• **MATERIAL FOR THIS EXERCISE**:
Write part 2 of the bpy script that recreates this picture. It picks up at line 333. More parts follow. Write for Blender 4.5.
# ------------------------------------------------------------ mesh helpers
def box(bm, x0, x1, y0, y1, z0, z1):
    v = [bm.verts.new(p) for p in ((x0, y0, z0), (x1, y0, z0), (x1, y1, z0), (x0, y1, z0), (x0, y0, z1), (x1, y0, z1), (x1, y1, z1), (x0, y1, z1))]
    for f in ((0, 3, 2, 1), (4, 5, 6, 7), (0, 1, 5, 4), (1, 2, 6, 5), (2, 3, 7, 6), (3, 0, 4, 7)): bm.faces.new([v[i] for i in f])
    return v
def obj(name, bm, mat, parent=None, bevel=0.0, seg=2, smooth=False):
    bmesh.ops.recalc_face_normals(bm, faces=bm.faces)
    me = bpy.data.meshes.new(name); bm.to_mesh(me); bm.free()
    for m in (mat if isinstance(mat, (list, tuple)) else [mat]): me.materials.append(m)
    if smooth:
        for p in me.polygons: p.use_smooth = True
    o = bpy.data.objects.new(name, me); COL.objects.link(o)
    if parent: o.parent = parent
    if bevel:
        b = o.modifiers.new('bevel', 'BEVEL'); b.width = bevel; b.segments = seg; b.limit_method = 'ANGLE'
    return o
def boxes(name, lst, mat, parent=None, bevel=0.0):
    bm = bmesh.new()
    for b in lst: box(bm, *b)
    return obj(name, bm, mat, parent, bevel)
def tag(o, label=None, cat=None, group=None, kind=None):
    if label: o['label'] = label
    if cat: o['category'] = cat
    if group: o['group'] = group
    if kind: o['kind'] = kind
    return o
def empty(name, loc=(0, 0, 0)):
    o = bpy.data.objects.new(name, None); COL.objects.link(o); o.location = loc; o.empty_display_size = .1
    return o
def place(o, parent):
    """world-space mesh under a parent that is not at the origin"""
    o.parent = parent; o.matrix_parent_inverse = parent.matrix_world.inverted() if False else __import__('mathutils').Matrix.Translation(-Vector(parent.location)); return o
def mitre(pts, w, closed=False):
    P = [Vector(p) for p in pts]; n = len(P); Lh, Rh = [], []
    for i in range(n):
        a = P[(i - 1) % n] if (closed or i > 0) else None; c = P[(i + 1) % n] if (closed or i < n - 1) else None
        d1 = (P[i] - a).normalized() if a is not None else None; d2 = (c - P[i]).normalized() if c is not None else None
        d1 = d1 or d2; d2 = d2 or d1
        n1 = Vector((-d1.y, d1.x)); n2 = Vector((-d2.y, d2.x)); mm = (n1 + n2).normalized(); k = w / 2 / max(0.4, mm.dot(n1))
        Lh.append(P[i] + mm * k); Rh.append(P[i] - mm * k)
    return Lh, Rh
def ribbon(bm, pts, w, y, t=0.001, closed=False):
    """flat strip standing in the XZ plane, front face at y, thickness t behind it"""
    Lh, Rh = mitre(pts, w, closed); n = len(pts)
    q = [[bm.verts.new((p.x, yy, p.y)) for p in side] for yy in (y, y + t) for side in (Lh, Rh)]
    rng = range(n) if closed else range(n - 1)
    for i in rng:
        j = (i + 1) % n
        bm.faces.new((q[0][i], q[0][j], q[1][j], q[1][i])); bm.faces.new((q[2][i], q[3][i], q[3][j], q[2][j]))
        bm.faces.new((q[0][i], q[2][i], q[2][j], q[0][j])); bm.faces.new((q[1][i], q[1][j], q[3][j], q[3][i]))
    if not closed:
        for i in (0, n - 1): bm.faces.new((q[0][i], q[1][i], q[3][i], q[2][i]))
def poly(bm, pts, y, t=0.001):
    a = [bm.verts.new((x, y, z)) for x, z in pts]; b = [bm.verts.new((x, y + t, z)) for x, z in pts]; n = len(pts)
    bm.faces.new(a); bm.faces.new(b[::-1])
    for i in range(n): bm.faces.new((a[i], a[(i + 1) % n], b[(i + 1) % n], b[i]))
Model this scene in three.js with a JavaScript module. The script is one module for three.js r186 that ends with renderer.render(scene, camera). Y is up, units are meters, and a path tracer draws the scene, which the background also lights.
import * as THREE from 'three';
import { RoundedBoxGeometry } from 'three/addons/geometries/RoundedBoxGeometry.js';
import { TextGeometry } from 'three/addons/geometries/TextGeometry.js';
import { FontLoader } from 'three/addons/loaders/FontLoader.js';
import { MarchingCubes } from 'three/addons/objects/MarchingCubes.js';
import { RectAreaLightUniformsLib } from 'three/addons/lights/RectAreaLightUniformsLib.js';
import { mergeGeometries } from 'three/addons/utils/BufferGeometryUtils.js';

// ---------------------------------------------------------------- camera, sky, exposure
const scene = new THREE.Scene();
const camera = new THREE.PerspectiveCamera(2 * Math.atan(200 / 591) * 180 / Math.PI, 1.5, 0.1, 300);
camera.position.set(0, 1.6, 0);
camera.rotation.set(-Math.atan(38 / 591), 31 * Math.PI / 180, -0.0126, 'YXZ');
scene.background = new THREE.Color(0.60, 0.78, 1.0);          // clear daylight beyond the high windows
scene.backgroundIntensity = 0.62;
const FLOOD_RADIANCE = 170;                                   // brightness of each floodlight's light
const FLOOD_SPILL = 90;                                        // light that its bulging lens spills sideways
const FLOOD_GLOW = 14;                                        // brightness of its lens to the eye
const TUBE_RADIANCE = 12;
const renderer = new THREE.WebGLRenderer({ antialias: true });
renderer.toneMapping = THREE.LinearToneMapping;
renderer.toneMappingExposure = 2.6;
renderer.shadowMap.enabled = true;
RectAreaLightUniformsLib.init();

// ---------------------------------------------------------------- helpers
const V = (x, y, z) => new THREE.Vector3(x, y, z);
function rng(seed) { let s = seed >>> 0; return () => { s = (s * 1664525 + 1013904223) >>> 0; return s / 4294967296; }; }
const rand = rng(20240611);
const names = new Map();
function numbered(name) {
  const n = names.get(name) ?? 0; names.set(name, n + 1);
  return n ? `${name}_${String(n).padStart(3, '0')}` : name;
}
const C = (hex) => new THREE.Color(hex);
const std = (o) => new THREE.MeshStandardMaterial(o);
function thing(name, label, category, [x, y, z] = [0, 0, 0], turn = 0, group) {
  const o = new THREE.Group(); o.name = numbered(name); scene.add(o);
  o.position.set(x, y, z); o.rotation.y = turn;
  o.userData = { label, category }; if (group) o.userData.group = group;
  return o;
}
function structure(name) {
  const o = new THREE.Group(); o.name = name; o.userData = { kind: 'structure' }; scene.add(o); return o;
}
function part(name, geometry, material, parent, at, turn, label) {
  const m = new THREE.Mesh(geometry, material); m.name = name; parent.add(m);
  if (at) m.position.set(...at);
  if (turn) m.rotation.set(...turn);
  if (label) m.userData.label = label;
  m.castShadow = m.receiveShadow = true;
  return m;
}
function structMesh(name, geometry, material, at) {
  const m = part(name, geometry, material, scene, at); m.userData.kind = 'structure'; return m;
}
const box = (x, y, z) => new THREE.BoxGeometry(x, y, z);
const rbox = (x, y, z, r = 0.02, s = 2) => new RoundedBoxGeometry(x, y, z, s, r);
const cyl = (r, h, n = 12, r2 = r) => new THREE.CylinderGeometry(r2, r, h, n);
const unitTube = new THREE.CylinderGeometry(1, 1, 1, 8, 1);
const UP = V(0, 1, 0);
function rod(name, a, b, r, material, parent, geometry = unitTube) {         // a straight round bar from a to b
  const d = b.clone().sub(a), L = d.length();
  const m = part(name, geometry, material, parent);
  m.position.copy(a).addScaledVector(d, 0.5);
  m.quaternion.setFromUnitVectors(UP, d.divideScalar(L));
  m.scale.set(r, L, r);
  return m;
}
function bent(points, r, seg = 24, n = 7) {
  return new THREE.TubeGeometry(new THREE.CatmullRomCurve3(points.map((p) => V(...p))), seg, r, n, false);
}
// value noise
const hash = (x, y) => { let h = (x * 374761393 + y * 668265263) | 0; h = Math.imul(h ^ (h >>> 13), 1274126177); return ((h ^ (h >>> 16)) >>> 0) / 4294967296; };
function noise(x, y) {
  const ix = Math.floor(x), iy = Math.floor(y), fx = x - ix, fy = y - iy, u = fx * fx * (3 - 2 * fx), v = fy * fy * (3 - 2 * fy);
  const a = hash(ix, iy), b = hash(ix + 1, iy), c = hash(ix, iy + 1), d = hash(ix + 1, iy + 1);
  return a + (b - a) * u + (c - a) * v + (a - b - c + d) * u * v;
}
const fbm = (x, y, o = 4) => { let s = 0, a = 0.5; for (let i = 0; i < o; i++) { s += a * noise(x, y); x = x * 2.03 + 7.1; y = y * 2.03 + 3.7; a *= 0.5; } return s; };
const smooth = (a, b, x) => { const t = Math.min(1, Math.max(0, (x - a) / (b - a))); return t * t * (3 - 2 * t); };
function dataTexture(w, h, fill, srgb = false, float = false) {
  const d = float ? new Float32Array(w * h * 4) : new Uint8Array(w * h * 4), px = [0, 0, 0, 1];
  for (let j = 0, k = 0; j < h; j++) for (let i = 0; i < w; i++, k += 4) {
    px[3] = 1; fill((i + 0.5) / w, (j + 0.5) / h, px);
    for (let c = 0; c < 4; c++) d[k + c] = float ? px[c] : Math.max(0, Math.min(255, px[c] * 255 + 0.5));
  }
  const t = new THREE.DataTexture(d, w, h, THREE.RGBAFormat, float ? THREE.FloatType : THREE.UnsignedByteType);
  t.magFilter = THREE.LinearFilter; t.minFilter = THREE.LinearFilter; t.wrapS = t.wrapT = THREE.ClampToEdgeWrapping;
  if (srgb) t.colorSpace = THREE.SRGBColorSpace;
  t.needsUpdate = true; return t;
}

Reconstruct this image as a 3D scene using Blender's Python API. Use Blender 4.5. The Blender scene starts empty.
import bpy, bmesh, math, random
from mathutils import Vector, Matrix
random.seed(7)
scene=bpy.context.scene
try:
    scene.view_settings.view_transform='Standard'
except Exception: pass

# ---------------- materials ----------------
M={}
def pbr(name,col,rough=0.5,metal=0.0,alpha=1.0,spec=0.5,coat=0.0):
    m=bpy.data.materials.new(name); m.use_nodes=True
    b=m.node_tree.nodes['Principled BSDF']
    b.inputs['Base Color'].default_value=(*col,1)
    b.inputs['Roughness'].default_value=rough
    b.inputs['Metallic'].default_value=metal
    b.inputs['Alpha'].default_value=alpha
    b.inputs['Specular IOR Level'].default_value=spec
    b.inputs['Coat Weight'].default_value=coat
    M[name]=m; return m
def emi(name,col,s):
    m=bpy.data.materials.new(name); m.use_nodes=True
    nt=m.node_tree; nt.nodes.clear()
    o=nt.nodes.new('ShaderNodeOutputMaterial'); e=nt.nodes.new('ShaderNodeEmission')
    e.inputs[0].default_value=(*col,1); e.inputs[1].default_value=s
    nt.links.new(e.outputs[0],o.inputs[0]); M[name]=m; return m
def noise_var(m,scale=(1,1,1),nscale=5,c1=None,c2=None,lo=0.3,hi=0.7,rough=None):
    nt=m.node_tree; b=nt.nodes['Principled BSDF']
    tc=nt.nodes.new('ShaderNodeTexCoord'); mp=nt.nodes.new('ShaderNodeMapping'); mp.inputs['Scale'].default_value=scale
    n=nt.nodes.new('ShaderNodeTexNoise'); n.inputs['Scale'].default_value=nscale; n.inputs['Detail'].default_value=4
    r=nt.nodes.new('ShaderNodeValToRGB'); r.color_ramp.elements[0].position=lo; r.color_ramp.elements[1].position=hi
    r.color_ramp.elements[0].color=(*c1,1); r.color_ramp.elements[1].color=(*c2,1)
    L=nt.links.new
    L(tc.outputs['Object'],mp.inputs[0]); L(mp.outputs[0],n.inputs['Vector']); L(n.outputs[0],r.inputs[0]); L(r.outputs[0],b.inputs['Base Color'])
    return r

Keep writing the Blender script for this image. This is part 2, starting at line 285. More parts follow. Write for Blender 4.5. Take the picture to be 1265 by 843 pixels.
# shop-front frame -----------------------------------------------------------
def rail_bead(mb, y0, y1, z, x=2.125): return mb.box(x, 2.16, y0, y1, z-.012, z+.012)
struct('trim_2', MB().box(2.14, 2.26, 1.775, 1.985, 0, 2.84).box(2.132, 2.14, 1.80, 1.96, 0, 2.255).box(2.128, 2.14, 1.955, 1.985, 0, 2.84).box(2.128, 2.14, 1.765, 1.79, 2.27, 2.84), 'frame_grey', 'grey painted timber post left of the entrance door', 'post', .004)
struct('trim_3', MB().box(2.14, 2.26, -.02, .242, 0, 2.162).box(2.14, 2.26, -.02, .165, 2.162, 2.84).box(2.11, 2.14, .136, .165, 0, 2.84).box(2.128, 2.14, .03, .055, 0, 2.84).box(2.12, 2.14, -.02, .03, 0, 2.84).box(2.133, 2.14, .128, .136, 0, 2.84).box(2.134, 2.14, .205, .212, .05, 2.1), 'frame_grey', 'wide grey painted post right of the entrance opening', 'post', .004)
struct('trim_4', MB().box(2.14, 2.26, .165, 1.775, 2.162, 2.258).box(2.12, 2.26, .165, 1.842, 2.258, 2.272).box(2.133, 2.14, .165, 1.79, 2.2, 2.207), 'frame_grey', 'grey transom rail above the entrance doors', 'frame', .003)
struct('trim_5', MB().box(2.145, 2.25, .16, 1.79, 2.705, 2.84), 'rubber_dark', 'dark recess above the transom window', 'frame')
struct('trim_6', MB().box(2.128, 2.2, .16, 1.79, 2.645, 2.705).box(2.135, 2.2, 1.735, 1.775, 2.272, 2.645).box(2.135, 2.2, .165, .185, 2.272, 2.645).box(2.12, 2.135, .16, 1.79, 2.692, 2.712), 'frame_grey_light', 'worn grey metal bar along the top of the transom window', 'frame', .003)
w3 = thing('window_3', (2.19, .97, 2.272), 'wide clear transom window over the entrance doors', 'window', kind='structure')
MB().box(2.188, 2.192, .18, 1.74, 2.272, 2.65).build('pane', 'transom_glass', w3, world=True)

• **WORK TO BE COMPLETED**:
Each line that contains the string "More" counts once; say how many there are and nothing else.

• **SOLVED EXERCISE**:
2